Lebanon deal sparks Hezbollah protests over Israel withdrawal terms
Hundreds of Hezbollah supporters flooded Beirut as a U.S.-brokered deal tied Israeli withdrawal to disarmament, reigniting the fight over Lebanon’s sovereignty.

Hundreds of Hezbollah supporters flooded Beirut late Friday into Saturday after a framework deal signed in Washington sharpened Lebanon’s divide over who gets to define sovereignty after years of Hezbollah dominance and economic collapse. Motorbikes and mopeds moved through central Beirut, near parliament, along the airport road and into Dahieh, Hezbollah’s southern Beirut stronghold. The street mobilization turned the agreement into a public test of whether Lebanon is breaking from Iran-backed influence or accepting what opponents called surrender.

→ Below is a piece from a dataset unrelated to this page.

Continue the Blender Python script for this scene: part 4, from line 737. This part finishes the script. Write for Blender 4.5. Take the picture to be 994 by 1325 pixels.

Protesters blocked roads and burned tires, forcing the Lebanese army to set up temporary checkpoints and reopen at least one blocked road. The scene showed how quickly the accord’s terms landed in the streets of the capital, where security forces had to manage demonstrations that spread beyond the downtown core into neighborhoods tied closely to Hezbollah’s support base.
The agreement came after five rounds of direct talks between Lebanon and Israel and includes a pilot effort for Lebanese soldiers to take control of two areas occupied by Israel. It also lays out a process aimed at disarming Hezbollah. But the text does not say when or under what conditions Israel would pull out of the larger areas it occupies in Lebanon, tying any withdrawal to security developments and the removal of threats to Israel, which effectively makes it contingent on Hezbollah disarmament.

Hezbollah has said it will not disarm while Israel continues to occupy Lebanese territory and pose a threat. Hassan Fadlallah, a Hezbollah lawmaker, warned that enforcing the deal could spark civil war and said Lebanese authorities would be unable to impose it without U.S. support. That warning carries weight in a country still marked by the memory of the 1975 to 1990 civil war and by the latest conflict, which displaced about 1.2 million people, more than the roughly one million uprooted during the civil war itself.
The dispute has also become part of a wider regional test. In June 2026, mediators were discussing a 60-day roadmap in U.S.-Iran talks, with Lebanon emerging as an immediate measure of whether diplomacy can curb Hezbollah’s influence and reduce Iran’s role in Lebanese affairs. For a state still trying to recover from war and collapse, the argument over withdrawal terms has become an argument over who speaks for Lebanon now.